━━━ Data block ━━━
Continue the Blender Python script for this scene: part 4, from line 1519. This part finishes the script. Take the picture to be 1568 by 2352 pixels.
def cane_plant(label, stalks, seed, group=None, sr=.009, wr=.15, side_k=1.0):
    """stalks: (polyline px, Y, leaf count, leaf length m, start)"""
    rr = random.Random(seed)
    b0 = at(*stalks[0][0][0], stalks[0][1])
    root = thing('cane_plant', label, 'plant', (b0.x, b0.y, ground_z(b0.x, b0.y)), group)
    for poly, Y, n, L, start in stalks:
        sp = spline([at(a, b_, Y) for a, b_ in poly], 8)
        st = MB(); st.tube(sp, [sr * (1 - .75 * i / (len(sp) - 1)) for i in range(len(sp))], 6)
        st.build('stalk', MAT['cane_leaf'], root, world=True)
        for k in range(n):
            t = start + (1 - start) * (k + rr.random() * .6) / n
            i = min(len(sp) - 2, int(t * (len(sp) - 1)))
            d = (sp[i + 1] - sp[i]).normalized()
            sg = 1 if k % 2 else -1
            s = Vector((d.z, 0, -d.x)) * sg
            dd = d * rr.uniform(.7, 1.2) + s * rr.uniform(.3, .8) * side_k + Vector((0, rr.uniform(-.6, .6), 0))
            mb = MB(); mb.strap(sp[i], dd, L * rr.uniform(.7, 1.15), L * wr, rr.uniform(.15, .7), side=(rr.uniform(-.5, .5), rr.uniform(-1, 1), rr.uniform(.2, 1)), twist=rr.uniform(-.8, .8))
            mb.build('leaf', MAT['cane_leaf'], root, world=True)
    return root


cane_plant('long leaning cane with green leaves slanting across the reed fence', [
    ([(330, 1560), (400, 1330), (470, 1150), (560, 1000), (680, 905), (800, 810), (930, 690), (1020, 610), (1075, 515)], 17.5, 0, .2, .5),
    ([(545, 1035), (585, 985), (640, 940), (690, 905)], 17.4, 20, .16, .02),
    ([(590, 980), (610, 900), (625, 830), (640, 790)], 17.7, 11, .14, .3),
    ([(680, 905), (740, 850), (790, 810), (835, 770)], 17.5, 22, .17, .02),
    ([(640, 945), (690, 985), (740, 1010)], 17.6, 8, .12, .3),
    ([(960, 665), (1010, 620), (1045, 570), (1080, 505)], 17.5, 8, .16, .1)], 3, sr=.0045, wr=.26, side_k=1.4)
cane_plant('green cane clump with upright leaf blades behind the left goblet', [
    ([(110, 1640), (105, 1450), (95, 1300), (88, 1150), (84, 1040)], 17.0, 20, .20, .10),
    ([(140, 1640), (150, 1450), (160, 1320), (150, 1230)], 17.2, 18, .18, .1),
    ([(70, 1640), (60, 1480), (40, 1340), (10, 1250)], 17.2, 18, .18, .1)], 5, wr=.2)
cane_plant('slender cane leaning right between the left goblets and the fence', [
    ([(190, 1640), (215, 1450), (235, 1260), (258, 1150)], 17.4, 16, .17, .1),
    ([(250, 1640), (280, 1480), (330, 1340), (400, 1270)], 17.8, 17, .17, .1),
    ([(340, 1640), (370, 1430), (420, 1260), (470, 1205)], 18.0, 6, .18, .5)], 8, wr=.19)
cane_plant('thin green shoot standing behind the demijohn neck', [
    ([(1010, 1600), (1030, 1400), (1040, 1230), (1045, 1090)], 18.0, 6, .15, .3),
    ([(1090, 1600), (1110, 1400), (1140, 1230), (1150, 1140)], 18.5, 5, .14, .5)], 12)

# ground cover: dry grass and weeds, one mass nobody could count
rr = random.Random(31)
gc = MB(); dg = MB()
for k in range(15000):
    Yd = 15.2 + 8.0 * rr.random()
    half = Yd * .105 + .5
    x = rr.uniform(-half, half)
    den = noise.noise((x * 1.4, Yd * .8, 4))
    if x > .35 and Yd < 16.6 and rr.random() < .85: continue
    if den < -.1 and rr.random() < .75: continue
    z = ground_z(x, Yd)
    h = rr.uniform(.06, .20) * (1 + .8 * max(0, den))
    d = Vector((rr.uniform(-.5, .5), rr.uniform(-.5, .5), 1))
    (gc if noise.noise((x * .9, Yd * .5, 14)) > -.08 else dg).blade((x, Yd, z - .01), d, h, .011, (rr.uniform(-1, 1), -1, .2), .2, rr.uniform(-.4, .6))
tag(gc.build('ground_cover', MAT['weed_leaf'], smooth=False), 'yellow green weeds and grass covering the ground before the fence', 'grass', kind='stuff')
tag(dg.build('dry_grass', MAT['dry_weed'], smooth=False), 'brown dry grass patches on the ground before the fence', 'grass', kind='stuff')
━━━
*Task goal*:
Quote only the stretch of lines that starts the data above and ends with the line containing "return root", both included.

*Exercise response*:
Continue the Blender Python script for this scene: part 4, from line 1519. This part finishes the script. Take the picture to be 1568 by 2352 pixels.
def cane_plant(label, stalks, seed, group=None, sr=.009, wr=.15, side_k=1.0):
    """stalks: (polyline px, Y, leaf count, leaf length m, start)"""
    rr = random.Random(seed)
    b0 = at(*stalks[0][0][0], stalks[0][1])
    root = thing('cane_plant', label, 'plant', (b0.x, b0.y, ground_z(b0.x, b0.y)), group)
    for poly, Y, n, L, start in stalks:
        sp = spline([at(a, b_, Y) for a, b_ in poly], 8)
        st = MB(); st.tube(sp, [sr * (1 - .75 * i / (len(sp) - 1)) for i in range(len(sp))], 6)
        st.build('stalk', MAT['cane_leaf'], root, world=True)
        for k in range(n):
            t = start + (1 - start) * (k + rr.random() * .6) / n
            i = min(len(sp) - 2, int(t * (len(sp) - 1)))
            d = (sp[i + 1] - sp[i]).normalized()
            sg = 1 if k % 2 else -1
            s = Vector((d.z, 0, -d.x)) * sg
            dd = d * rr.uniform(.7, 1.2) + s * rr.uniform(.3, .8) * side_k + Vector((0, rr.uniform(-.6, .6), 0))
            mb = MB(); mb.strap(sp[i], dd, L * rr.uniform(.7, 1.15), L * wr, rr.uniform(.15, .7), side=(rr.uniform(-.5, .5), rr.uniform(-1, 1), rr.uniform(.2, 1)), twist=rr.uniform(-.8, .8))
            mb.build('leaf', MAT['cane_leaf'], root, world=True)
    return root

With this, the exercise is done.